'''

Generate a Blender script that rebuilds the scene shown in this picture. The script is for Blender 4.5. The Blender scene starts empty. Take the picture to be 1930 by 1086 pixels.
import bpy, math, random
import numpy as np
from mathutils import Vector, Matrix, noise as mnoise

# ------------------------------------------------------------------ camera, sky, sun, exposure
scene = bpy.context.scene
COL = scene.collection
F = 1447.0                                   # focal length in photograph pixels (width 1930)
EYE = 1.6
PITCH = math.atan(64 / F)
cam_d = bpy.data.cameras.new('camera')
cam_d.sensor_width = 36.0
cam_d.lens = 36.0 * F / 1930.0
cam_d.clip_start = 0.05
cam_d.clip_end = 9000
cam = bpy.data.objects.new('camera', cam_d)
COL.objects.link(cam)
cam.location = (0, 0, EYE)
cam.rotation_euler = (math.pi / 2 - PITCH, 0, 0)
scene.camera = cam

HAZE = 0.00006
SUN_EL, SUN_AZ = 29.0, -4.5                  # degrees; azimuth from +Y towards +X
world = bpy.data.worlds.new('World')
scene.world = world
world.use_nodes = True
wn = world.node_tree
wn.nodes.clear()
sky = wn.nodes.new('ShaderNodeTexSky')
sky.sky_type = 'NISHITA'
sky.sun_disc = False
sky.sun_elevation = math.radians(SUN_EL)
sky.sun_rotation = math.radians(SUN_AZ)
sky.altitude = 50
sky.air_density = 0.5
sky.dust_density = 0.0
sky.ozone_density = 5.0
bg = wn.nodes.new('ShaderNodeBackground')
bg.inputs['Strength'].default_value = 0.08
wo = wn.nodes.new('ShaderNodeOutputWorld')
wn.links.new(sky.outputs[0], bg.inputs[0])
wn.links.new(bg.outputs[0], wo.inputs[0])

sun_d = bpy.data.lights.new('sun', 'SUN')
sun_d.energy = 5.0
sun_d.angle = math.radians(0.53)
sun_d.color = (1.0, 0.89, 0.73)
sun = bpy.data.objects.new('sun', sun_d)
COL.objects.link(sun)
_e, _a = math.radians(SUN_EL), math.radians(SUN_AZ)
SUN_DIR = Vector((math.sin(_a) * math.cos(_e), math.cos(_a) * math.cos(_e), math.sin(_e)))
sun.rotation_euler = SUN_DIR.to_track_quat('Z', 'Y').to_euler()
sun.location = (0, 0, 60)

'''

◆ **Problem requirements**
Please quote the data above in full, with no line missing.

◆ **Final result**
Generate a Blender script that rebuilds the scene shown in this picture. The script is for Blender 4.5. The Blender scene starts empty. Take the picture to be 1930 by 1086 pixels.
import bpy, math, random
import numpy as np
from mathutils import Vector, Matrix, noise as mnoise

# ------------------------------------------------------------------ camera, sky, sun, exposure
scene = bpy.context.scene
COL = scene.collection
F = 1447.0                                   # focal length in photograph pixels (width 1930)
EYE = 1.6
PITCH = math.atan(64 / F)
cam_d = bpy.data.cameras.new('camera')
cam_d.sensor_width = 36.0
cam_d.lens = 36.0 * F / 1930.0
cam_d.clip_start = 0.05
cam_d.clip_end = 9000
cam = bpy.data.objects.new('camera', cam_d)
COL.objects.link(cam)
cam.location = (0, 0, EYE)
cam.rotation_euler = (math.pi / 2 - PITCH, 0, 0)
scene.camera = cam

HAZE = 0.00006
SUN_EL, SUN_AZ = 29.0, -4.5                  # degrees; azimuth from +Y towards +X
world = bpy.data.worlds.new('World')
scene.world = world
world.use_nodes = True
wn = world.node_tree
wn.nodes.clear()
sky = wn.nodes.new('ShaderNodeTexSky')
sky.sky_type = 'NISHITA'
sky.sun_disc = False
sky.sun_elevation = math.radians(SUN_EL)
sky.sun_rotation = math.radians(SUN_AZ)
sky.altitude = 50
sky.air_density = 0.5
sky.dust_density = 0.0
sky.ozone_density = 5.0
bg = wn.nodes.new('ShaderNodeBackground')
bg.inputs['Strength'].default_value = 0.08
wo = wn.nodes.new('ShaderNodeOutputWorld')
wn.links.new(sky.outputs[0], bg.inputs[0])
wn.links.new(bg.outputs[0], wo.inputs[0])

sun_d = bpy.data.lights.new('sun', 'SUN')
sun_d.energy = 5.0
sun_d.angle = math.radians(0.53)
sun_d.color = (1.0, 0.89, 0.73)
sun = bpy.data.objects.new('sun', sun_d)
COL.objects.link(sun)
_e, _a = math.radians(SUN_EL), math.radians(SUN_AZ)
SUN_DIR = Vector((math.sin(_a) * math.cos(_e), math.cos(_a) * math.cos(_e), math.sin(_e)))
sun.rotation_euler = SUN_DIR.to_track_quat('Z', 'Y').to_euler()
sun.location = (0, 0, 60)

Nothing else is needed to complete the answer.